Entries with scene source code:
━━━━━━━━━━
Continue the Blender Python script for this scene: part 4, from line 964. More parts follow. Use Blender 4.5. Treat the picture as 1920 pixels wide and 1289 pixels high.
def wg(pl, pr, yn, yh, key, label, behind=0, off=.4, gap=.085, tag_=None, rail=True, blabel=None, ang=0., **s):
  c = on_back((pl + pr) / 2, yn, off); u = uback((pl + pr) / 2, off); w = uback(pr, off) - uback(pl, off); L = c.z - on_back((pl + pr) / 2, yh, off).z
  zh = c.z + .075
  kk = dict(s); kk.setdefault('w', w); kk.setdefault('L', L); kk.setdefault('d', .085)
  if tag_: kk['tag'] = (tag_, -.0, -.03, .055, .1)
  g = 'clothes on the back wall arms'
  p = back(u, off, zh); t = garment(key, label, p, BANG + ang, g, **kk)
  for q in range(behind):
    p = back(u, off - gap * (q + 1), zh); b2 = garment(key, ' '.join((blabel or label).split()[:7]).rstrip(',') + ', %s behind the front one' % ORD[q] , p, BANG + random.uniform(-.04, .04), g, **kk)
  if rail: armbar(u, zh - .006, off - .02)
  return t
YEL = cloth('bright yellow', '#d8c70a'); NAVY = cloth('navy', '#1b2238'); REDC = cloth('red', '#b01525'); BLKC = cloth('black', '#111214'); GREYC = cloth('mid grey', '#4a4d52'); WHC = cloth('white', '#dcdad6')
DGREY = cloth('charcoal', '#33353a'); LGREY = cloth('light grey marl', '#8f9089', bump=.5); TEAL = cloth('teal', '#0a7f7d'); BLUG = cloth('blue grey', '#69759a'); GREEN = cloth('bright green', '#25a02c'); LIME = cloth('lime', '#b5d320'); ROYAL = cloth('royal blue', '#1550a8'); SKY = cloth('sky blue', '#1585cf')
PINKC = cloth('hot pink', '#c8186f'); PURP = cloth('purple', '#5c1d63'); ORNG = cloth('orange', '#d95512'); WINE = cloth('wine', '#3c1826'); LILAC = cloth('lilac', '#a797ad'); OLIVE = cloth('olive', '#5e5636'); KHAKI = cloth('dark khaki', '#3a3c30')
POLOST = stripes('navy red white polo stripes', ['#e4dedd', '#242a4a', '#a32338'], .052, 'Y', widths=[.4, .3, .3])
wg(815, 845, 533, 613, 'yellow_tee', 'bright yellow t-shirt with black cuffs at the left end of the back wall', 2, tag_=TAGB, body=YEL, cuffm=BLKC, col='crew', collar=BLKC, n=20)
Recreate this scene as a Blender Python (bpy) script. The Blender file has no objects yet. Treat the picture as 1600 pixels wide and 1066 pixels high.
━━━━━━━━━━
**DIRECTIONS**.
Make an exact copy of the material above.

**RESPONSE BELOW**.
Continue the Blender Python script for this scene: part 4, from line 964. More parts follow. Use Blender 4.5. Treat the picture as 1920 pixels wide and 1289 pixels high.
def wg(pl, pr, yn, yh, key, label, behind=0, off=.4, gap=.085, tag_=None, rail=True, blabel=None, ang=0., **s):
  c = on_back((pl + pr) / 2, yn, off); u = uback((pl + pr) / 2, off); w = uback(pr, off) - uback(pl, off); L = c.z - on_back((pl + pr) / 2, yh, off).z
  zh = c.z + .075
  kk = dict(s); kk.setdefault('w', w); kk.setdefault('L', L); kk.setdefault('d', .085)
  if tag_: kk['tag'] = (tag_, -.0, -.03, .055, .1)
  g = 'clothes on the back wall arms'
  p = back(u, off, zh); t = garment(key, label, p, BANG + ang, g, **kk)
  for q in range(behind):
    p = back(u, off - gap * (q + 1), zh); b2 = garment(key, ' '.join((blabel or label).split()[:7]).rstrip(',') + ', %s behind the front one' % ORD[q] , p, BANG + random.uniform(-.04, .04), g, **kk)
  if rail: armbar(u, zh - .006, off - .02)
  return t
YEL = cloth('bright yellow', '#d8c70a'); NAVY = cloth('navy', '#1b2238'); REDC = cloth('red', '#b01525'); BLKC = cloth('black', '#111214'); GREYC = cloth('mid grey', '#4a4d52'); WHC = cloth('white', '#dcdad6')
DGREY = cloth('charcoal', '#33353a'); LGREY = cloth('light grey marl', '#8f9089', bump=.5); TEAL = cloth('teal', '#0a7f7d'); BLUG = cloth('blue grey', '#69759a'); GREEN = cloth('bright green', '#25a02c'); LIME = cloth('lime', '#b5d320'); ROYAL = cloth('royal blue', '#1550a8'); SKY = cloth('sky blue', '#1585cf')
PINKC = cloth('hot pink', '#c8186f'); PURP = cloth('purple', '#5c1d63'); ORNG = cloth('orange', '#d95512'); WINE = cloth('wine', '#3c1826'); LILAC = cloth('lilac', '#a797ad'); OLIVE = cloth('olive', '#5e5636'); KHAKI = cloth('dark khaki', '#3a3c30')
POLOST = stripes('navy red white polo stripes', ['#e4dedd', '#242a4a', '#a32338'], .052, 'Y', widths=[.4, .3, .3])
wg(815, 845, 533, 613, 'yellow_tee', 'bright yellow t-shirt with black cuffs at the left end of the back wall', 2, tag_=TAGB, body=YEL, cuffm=BLKC, col='crew', collar=BLKC, n=20)
Recreate this scene as a Blender Python (bpy) script. The Blender file has no objects yet. Treat the picture as 1600 pixels wide and 1066 pixels high.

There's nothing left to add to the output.